Menurut Kaban, Dephut sedang merevisi Kepmen Nomor 126/KPTS-II/2003 tentang Penatausahaan Hasil Hutan untuk memperbaiki persyaratan dokumen pengangkutan hasil hutan. Tujuannya, pemisahan yang jelas antara persyaratan dokumen kayu hasil budidaya dan alam sehingga peluang penyelewengan oleh oknum aparat pemerintah pun bisa diminimalisasi.

Secara terbuka, Kaban dan Jenderal Sutanto mengungkapkan kekecewaan mereka terhadap upaya penegakan hukum pembalakan hutan. Selama Operasi Hutan Lestari (OHL) II-2005 di Papua, dari 116 kasus illegal logging yang diproses 88 kasus di antaranya ke kejaksaan dan 17 kasus dinilai kurang bukti.

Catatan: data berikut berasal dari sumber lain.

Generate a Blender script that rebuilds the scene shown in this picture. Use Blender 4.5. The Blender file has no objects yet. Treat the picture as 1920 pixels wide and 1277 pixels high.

Dari 27 kasus yang ke pengadilan, 13 kasus divonis 7 bulan hingga 2 tahun, sedangkan 14 kasus yang melibatkan cukongnya justru divonis bebas oleh hakim. Fakta ini menunjukkan upaya pemberantasan pembalakan liar belum didukung oleh seluruh hamba hukum di Indonesia.

Ada 186 tersangka dalam kasus ini, yaitu 172 warga negara Indonesia, 13 warga Malaysia, dan satu warga Korea. Sementara lelang 20.333,57 meter kubik kayu sitaan laku senilai Rp 19.049.374.578.

Total kayu bulat yang disita berjumlah 420.523 meter kubik dan kayu olahan sebanyak 13.504,28 meter kubik. Tim terpadu OHL II juga menyita 826 alat berat, lima kapal, 167 truk, empat sepeda motor, 11 tongkang, 18 kapal pandu, dan 111 gergaji mesin tangan (chainsaw).

Ternyata, memberantas pembalakan liar itu tidak mudah. Bahkan, di antara dua pilar utama negara—eksekutif dan yudikatif—sendiri masih belum satu bahasa.